Goal
Copy each line exactly. Leave nothing out.

Data extract

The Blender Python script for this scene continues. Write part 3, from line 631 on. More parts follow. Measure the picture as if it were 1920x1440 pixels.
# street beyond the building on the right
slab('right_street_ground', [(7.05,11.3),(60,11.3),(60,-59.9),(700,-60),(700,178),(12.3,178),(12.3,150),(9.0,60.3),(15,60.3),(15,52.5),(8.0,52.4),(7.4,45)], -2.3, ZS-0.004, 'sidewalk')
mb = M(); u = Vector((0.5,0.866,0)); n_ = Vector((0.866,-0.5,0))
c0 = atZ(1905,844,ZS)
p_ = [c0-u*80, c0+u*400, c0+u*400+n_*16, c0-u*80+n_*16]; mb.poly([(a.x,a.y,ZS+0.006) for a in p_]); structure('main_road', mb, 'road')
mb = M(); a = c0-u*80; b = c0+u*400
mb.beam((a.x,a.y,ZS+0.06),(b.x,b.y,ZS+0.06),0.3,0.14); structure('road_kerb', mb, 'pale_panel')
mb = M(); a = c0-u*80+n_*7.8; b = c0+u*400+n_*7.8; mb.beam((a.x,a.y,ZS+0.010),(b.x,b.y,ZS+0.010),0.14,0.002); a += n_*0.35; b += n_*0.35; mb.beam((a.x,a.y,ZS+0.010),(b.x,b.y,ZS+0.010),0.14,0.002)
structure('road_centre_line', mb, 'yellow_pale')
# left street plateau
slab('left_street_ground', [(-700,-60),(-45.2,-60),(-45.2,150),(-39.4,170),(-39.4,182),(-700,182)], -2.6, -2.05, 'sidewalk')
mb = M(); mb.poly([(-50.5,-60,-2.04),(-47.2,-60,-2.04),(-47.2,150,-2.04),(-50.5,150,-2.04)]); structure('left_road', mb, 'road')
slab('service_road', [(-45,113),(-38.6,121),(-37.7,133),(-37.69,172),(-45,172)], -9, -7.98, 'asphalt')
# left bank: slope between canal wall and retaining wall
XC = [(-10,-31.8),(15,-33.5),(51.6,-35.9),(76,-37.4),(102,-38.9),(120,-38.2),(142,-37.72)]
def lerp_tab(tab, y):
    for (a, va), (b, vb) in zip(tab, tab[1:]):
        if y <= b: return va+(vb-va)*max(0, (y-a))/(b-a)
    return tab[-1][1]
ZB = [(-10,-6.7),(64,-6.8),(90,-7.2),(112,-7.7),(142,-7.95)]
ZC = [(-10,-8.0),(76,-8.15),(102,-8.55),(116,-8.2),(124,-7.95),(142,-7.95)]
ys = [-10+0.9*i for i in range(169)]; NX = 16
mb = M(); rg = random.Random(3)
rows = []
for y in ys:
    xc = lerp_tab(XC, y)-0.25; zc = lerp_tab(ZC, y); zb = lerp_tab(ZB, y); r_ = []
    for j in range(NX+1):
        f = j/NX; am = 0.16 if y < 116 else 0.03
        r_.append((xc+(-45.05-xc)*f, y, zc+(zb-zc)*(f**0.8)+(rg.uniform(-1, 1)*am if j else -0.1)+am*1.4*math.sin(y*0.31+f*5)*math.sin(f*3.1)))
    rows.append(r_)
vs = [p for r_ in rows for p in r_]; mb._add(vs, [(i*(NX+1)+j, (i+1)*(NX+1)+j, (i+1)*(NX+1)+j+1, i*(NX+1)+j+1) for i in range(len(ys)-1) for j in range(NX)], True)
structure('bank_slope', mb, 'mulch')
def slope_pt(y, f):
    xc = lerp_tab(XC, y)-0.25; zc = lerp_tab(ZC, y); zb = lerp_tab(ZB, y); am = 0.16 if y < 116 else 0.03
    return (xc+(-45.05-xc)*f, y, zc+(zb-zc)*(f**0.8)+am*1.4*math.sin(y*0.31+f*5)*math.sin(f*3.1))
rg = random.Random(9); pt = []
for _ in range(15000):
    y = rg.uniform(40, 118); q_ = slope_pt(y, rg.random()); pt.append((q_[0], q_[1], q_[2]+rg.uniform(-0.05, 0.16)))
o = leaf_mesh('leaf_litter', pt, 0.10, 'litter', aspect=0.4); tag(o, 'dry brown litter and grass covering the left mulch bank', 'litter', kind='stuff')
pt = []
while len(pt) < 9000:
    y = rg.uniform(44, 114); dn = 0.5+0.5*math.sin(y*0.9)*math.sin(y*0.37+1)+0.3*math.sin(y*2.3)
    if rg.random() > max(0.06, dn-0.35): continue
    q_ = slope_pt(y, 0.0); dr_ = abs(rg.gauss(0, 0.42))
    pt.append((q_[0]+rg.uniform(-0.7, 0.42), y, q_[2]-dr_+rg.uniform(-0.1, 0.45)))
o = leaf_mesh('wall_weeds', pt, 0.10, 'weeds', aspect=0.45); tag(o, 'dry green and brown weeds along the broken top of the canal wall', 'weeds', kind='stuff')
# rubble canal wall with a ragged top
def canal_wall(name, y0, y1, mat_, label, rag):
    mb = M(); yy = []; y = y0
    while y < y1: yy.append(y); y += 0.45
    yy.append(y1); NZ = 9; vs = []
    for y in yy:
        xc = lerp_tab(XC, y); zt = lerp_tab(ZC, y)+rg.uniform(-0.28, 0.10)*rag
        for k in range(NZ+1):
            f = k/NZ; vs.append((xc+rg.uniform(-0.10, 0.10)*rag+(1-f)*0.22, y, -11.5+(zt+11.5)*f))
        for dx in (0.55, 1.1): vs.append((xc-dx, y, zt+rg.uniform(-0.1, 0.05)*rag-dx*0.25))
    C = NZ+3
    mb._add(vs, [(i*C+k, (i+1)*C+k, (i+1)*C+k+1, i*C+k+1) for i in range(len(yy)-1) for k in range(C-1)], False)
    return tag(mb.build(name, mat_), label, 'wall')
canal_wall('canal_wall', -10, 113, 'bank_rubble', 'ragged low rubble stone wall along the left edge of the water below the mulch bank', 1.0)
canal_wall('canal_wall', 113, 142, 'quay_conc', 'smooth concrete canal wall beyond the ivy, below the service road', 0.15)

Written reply
The Blender Python script for this scene continues. Write part 3, from line 631 on. More parts follow. Measure the picture as if it were 1920x1440 pixels.
# street beyond the building on the right
slab('right_street_ground', [(7.05,11.3),(60,11.3),(60,-59.9),(700,-60),(700,178),(12.3,178),(12.3,150),(9.0,60.3),(15,60.3),(15,52.5),(8.0,52.4),(7.4,45)], -2.3, ZS-0.004, 'sidewalk')
mb = M(); u = Vector((0.5,0.866,0)); n_ = Vector((0.866,-0.5,0))
c0 = atZ(1905,844,ZS)
p_ = [c0-u*80, c0+u*400, c0+u*400+n_*16, c0-u*80+n_*16]; mb.poly([(a.x,a.y,ZS+0.006) for a in p_]); structure('main_road', mb, 'road')
mb = M(); a = c0-u*80; b = c0+u*400
mb.beam((a.x,a.y,ZS+0.06),(b.x,b.y,ZS+0.06),0.3,0.14); structure('road_kerb', mb, 'pale_panel')
mb = M(); a = c0-u*80+n_*7.8; b = c0+u*400+n_*7.8; mb.beam((a.x,a.y,ZS+0.010),(b.x,b.y,ZS+0.010),0.14,0.002); a += n_*0.35; b += n_*0.35; mb.beam((a.x,a.y,ZS+0.010),(b.x,b.y,ZS+0.010),0.14,0.002)
structure('road_centre_line', mb, 'yellow_pale')
# left street plateau
slab('left_street_ground', [(-700,-60),(-45.2,-60),(-45.2,150),(-39.4,170),(-39.4,182),(-700,182)], -2.6, -2.05, 'sidewalk')
mb = M(); mb.poly([(-50.5,-60,-2.04),(-47.2,-60,-2.04),(-47.2,150,-2.04),(-50.5,150,-2.04)]); structure('left_road', mb, 'road')
slab('service_road', [(-45,113),(-38.6,121),(-37.7,133),(-37.69,172),(-45,172)], -9, -7.98, 'asphalt')
# left bank: slope between canal wall and retaining wall
XC = [(-10,-31.8),(15,-33.5),(51.6,-35.9),(76,-37.4),(102,-38.9),(120,-38.2),(142,-37.72)]
def lerp_tab(tab, y):
    for (a, va), (b, vb) in zip(tab, tab[1:]):
        if y <= b: return va+(vb-va)*max(0, (y-a))/(b-a)
    return tab[-1][1]
ZB = [(-10,-6.7),(64,-6.8),(90,-7.2),(112,-7.7),(142,-7.95)]
ZC = [(-10,-8.0),(76,-8.15),(102,-8.55),(116,-8.2),(124,-7.95),(142,-7.95)]
ys = [-10+0.9*i for i in range(169)]; NX = 16
mb = M(); rg = random.Random(3)
rows = []
for y in ys:
    xc = lerp_tab(XC, y)-0.25; zc = lerp_tab(ZC, y); zb = lerp_tab(ZB, y); r_ = []
    for j in range(NX+1):
        f = j/NX; am = 0.16 if y < 116 else 0.03
        r_.append((xc+(-45.05-xc)*f, y, zc+(zb-zc)*(f**0.8)+(rg.uniform(-1, 1)*am if j else -0.1)+am*1.4*math.sin(y*0.31+f*5)*math.sin(f*3.1)))
    rows.append(r_)
vs = [p for r_ in rows for p in r_]; mb._add(vs, [(i*(NX+1)+j, (i+1)*(NX+1)+j, (i+1)*(NX+1)+j+1, i*(NX+1)+j+1) for i in range(len(ys)-1) for j in range(NX)], True)
structure('bank_slope', mb, 'mulch')
def slope_pt(y, f):
    xc = lerp_tab(XC, y)-0.25; zc = lerp_tab(ZC, y); zb = lerp_tab(ZB, y); am = 0.16 if y < 116 else 0.03
    return (xc+(-45.05-xc)*f, y, zc+(zb-zc)*(f**0.8)+am*1.4*math.sin(y*0.31+f*5)*math.sin(f*3.1))
rg = random.Random(9); pt = []
for _ in range(15000):
    y = rg.uniform(40, 118); q_ = slope_pt(y, rg.random()); pt.append((q_[0], q_[1], q_[2]+rg.uniform(-0.05, 0.16)))
o = leaf_mesh('leaf_litter', pt, 0.10, 'litter', aspect=0.4); tag(o, 'dry brown litter and grass covering the left mulch bank', 'litter', kind='stuff')
pt = []
while len(pt) < 9000:
    y = rg.uniform(44, 114); dn = 0.5+0.5*math.sin(y*0.9)*math.sin(y*0.37+1)+0.3*math.sin(y*2.3)
    if rg.random() > max(0.06, dn-0.35): continue
    q_ = slope_pt(y, 0.0); dr_ = abs(rg.gauss(0, 0.42))
    pt.append((q_[0]+rg.uniform(-0.7, 0.42), y, q_[2]-dr_+rg.uniform(-0.1, 0.45)))
o = leaf_mesh('wall_weeds', pt, 0.10, 'weeds', aspect=0.45); tag(o, 'dry green and brown weeds along the broken top of the canal wall', 'weeds', kind='stuff')
# rubble canal wall with a ragged top
def canal_wall(name, y0, y1, mat_, label, rag):
    mb = M(); yy = []; y = y0
    while y < y1: yy.append(y); y += 0.45
    yy.append(y1); NZ = 9; vs = []
    for y in yy:
        xc = lerp_tab(XC, y); zt = lerp_tab(ZC, y)+rg.uniform(-0.28, 0.10)*rag
        for k in range(NZ+1):
            f = k/NZ; vs.append((xc+rg.uniform(-0.10, 0.10)*rag+(1-f)*0.22, y, -11.5+(zt+11.5)*f))
        for dx in (0.55, 1.1): vs.append((xc-dx, y, zt+rg.uniform(-0.1, 0.05)*rag-dx*0.25))
    C = NZ+3
    mb._add(vs, [(i*C+k, (i+1)*C+k, (i+1)*C+k+1, i*C+k+1) for i in range(len(yy)-1) for k in range(C-1)], False)
    return tag(mb.build(name, mat_), label, 'wall')
canal_wall('canal_wall', -10, 113, 'bank_rubble', 'ragged low rubble stone wall along the left edge of the water below the mulch bank', 1.0)
canal_wall('canal_wall', 113, 142, 'quay_conc', 'smooth concrete canal wall beyond the ivy, below the service road', 0.15)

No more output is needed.